Now Loria has fired Beinfest and given Hill his job and his title.
But what about the authority? I wrote here recently that Loria, in reality, was his own general manager. I don’t expect that to change. Hill most likely knows it better than anyone.
A-ROD MEETS THE ARBITRATOR
Alex Rodriguez, with a 211-game suspension in waiting, was scheduled to begin his fight for his baseball life Monday in a hearing before Frederic Horowitz, baseball’s impartial arbitrator.
Although I believe that the New York Yankees’ star slugger has a good case in his defense and a good chance to have the suspension drastically reduced, I also suspect that Rodriguez has made a serious mistake in planning to have his expensive legal team argue his case before Horowitz.

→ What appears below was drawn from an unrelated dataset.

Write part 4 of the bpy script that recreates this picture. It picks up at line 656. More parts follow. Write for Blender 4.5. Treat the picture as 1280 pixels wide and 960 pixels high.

This is a case for union lawyers with grievance hearing experience, not for bombastic defense lawyers with little or no arbitration experience. Rodriguez will not get a do-over if he doesn’t like the outcome.
Ian Penny, I was told, is the union lawyer who will represent Rodriguez if A-Rod and his high-paid lawyers let him. No decision in the grievance is expected for weeks, if not a couple of months.
BYE, BYE BUD…OR MAYBE NOT
After Bud Selig assumed command of the commissioner’s office upon Fay Vincent’s resignation in September 1992, anyone who referred to Selig as interim or acting commissioner was told in no uncertain terms that he was not interim commissioner or acting commissioner, whichever title someone used. I cannot count the number of times I heard that denial.
However, in the news release last week announcing Selig’s plan to retire Jan. 24, 2015, it said:
“Selig has led Major League Baseball since September 9, 1992, when, as Chairman of the Major League Executive Council, he became interim Commissioner.”
The question arises: Has it been so long and Selig has become so old that he has forgotten his standard denials or was he just trying to fool us?”
Meanwhile, do not be surprised if sometime next year, Selig announces that the owners have prevailed upon him to stay on another year or two, and he has reluctantly agreed to their request.